If this is the case this will allow us to see that the series diverges since \(\displaystyle \sum_{k=1}^{\infty}\frac{4}{k} \leq \sum_{k=1}^{\infty}\frac{4}{\sqrt[3]{k}}\).

The problem is that I will not be able to come with this idea \(\displaystyle \sqrt[k]{k} \leq k\).

No one accused you of submitting test problems and then waiting to receive the solutions to your problems.
On this forum we never answer questions for students. We rather discuss the problem with the student but FIRST the student needs to show some work.

Maybe you should take a tour on my last \(\displaystyle 10\) posts to see that.

 

[Dr.Peterson]

Tons of tests. The link that about the integral test that you have sent is easy to use but I can't figure out when the function will be decreasing. This is a crucial part to use the test.

The test tells the series will diverge since \(\displaystyle \int_1^{\infty} \frac{4}{\sqrt[3]{x}} \ dx = \infty\).

The p-series was the first test to learn.

That page also shows the p test, near the bottom, which directly tells you that since p = 1/3 < 1, the series diverges.

One way to tell whether a function is increasing or decreasing is to take its derivative. Did you try that?

 

[mario99]

\(\displaystyle \frac{d}{dx}(\frac{4}{\sqrt[3]{x}}) = -\frac{4}{3x^{4/3}}\)

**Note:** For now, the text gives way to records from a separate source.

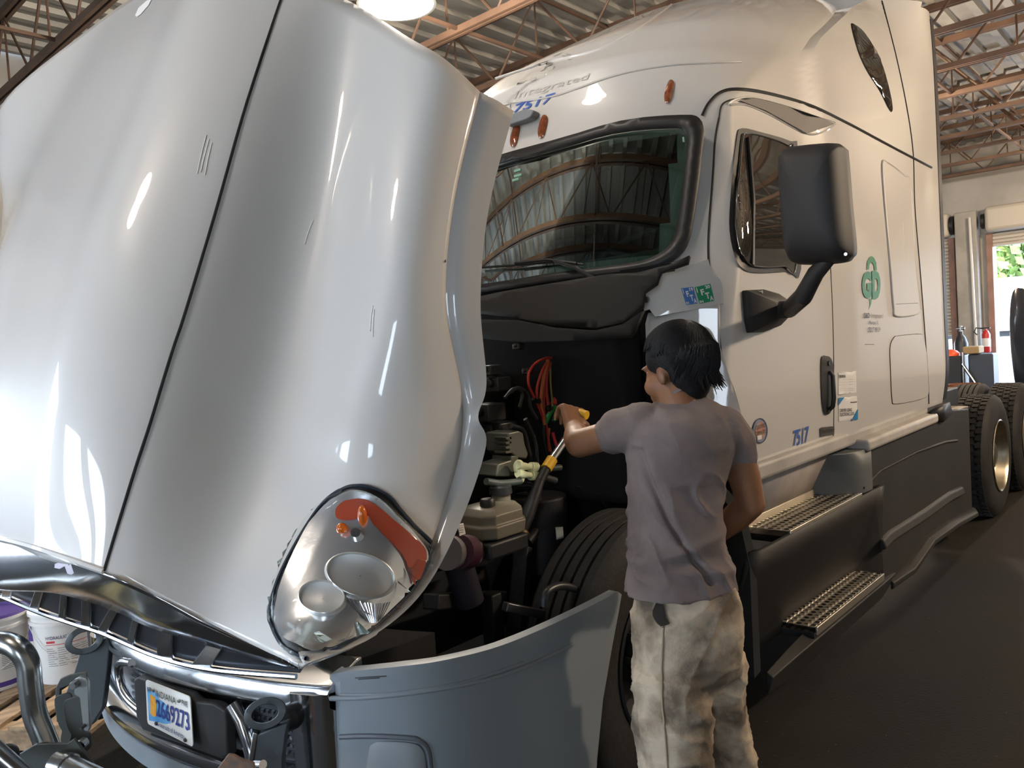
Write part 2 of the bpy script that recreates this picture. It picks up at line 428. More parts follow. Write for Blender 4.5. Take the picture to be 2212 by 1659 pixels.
# ------------------------------------------------------------ outside
outm = mat('yard_concrete', (.42,.38,.34), .8, var=.25, vscale=.5, bump=.1)
b = MB(); b.box((-60, -60, -.3), (XF-.25, 60, -.06)); b.box((XW+.25, -60, -.3), (90, 60, -.06)); b.box((XF-.25, YL+.25, -.3), (XW+.25, 60, -.06)); struct(b.build('floor_yard', outm, smooth=False), 'sunlit concrete yard outside the doors')
# white trailer parked outside
tr = thing('parked_trailer', 'white box trailer parked in the yard beyond the open door', 'trailer', (33, 6, 0))
trw = mat('trailer_white', (.78,.78,.78), .4)
b = MB(); b.box((31.8, 1.0, 1.15), (34.2, 12.5, 3.0)); b.build('box_body', trw, tr, smooth=False, bevel=.03)
b = MB(); b.box((32.0, 1.2, .95), (34., 12.3, 1.14)); b.build('chassis', blackm, tr, smooth=False)
for yy in (4.0, 5.2):
    b = MB(); b.lathe([(0,0),(.28,0),(.5,.02),(.5,.28),(0,.28)], (31.9, yy, .45), (1,0,0), 24); b.build('wheel', mat('light_wheel', (.25,.25,.25), .6), tr)
def tree(x, y, h, r, label, seed):
    random.seed(seed); o = thing('leafy_tree', label, 'tree', (x, y, -.06), 'trees beyond the yard')
    b = MB(); b.tube([(x,y,-.06),(x+.1,y,h*.4),(x,y+.2,h*.8)], [.25,.2,.08], 8); b.build('trunk', mat('bark', (.12,.08,.05), .9), o)
    b = MB()
    for _ in range(1500):
        u = V((random.gauss(0,1), random.gauss(0,1), random.gauss(0,1))).normalized()*(random.random()**.4)
        c = V((x+u.x*r, y+u.y*r, h*.62+u.z*h*.42)); q = V((random.gauss(0,1), random.gauss(0,1), random.gauss(0,1))).normalized(); s = .22+random.random()*.16
        a = q.orthogonal().normalized()*s; d = q.cross(a)
        b.add([c-a, c-d*.6, c+a, c+d*.6], [(0,1,2,3)])
    b.build('foliage', mat('leaves', (.30,.38,.10), .7, var=.5, vscale=.6, col2=(.10,.17,.04)), o, smooth=False, fix=False)
tree(44, 6.5, 8.0, 2.6, 'pale green leafy tree in the gap of the open door', 1)
tree(48, 12.6, 9.0, 3.2, 'green leafy tree further left behind the yard', 2)
tree(46, 1.2, 7.5, 2.6, 'green leafy tree at the right behind the yard', 3)
random.seed(11)
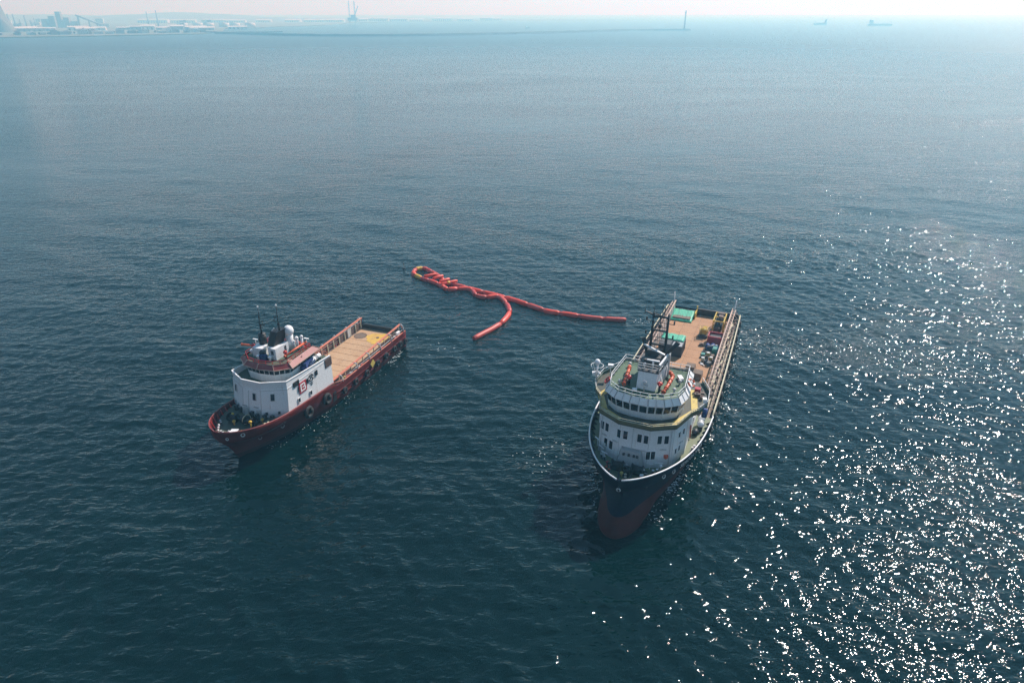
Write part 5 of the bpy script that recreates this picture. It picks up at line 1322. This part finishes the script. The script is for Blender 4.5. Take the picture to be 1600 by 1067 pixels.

Does the negative imply that the function is decreasing?

 

[Deleted member 4993]

\(\displaystyle \frac{d}{dx}(\frac{4}{\sqrt[3]{x}}) = -\frac{4}{3x^{4/3}}\)

Does the negative imply that the function is decreasing?

What does your textbook say?

Also plot your function using WolframAlpha.com and you can visualize the increasing-decreasing zones.

 

[BigBeachBanana]

\(\displaystyle \frac{d}{dx}(\frac{4}{\sqrt[3]{x}}) = -\frac{4}{3x^{4/3}}\)

Does the negative imply that the function is decreasing?

Is it always negative? Try x=1 and x=-1.

 

[Dr.Peterson]

\(\displaystyle \frac{d}{dx}(\frac{4}{\sqrt[3]{x}}) = -\frac{4}{3x^{4/3}}\)

Does the negative imply that the function is decreasing?

Not the negative sign, but the fact that the value is negative (because, in context, you are only interested in values of x greater than 1).